Gravitational positivity bounds
Junsei Tokuda, Katsuki Aoki, Shin'ichi Hirano
TL;DR
The paper analyzes how positivity bounds, foundational for linking low-energy EFTs to UV completions, survive in the presence of a massless graviton by invoking Regge behavior to cancel the graviton t-channel pole. It shows that strict positivity can be violated by a finite, UV-sensitive amount suppressed by M_pl^{-2} α', making the bounds most reliable when the EFT cutoff is far below the Regge scale and demonstrates how to derive approximate positivity for scalar-tensor EFT at one loop. Through detailed mapping to general scalar-tensor actions and DHOST theories, the work provides explicit conditions on EFT coefficients and DHOST functions, with implications for cosmology and gravitational phenomenology, including GW constraints.
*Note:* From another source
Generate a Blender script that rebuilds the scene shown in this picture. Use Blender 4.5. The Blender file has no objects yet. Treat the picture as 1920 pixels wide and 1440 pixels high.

The results offer a framework for applying positivity bounds to gravity-coupled EFTs while highlighting the need for knowledge of UV completion to interpret potential violations.
Abstract
We study the validity of positivity bounds in the presence of a massless graviton, assuming the Regge behavior of the amplitude. Under this assumption, the problematic $t$-channel pole is canceled with the UV integral of the imaginary part of the amplitude in the dispersion relation, which gives rise to finite corrections to the positivity bounds. We find that low-energy effective field theories (EFT) with "wrong" sign are generically allowed. The allowed amount of the positivity violation is determined by the Regge behavior. This violation is suppressed by $M_{\rm pl}^{-2}α'$ where $α'$ is the scale of Reggeization. This implies that the positivity bounds can be applied only when the cutoff scale of EFT is much lower than the scale of Reggeization. We then obtain the positivity bounds on scalar-tensor EFT at one-loop level. Implications of our results on the degenerate higher-order scalar-tensor (DHOST) theory are also discussed.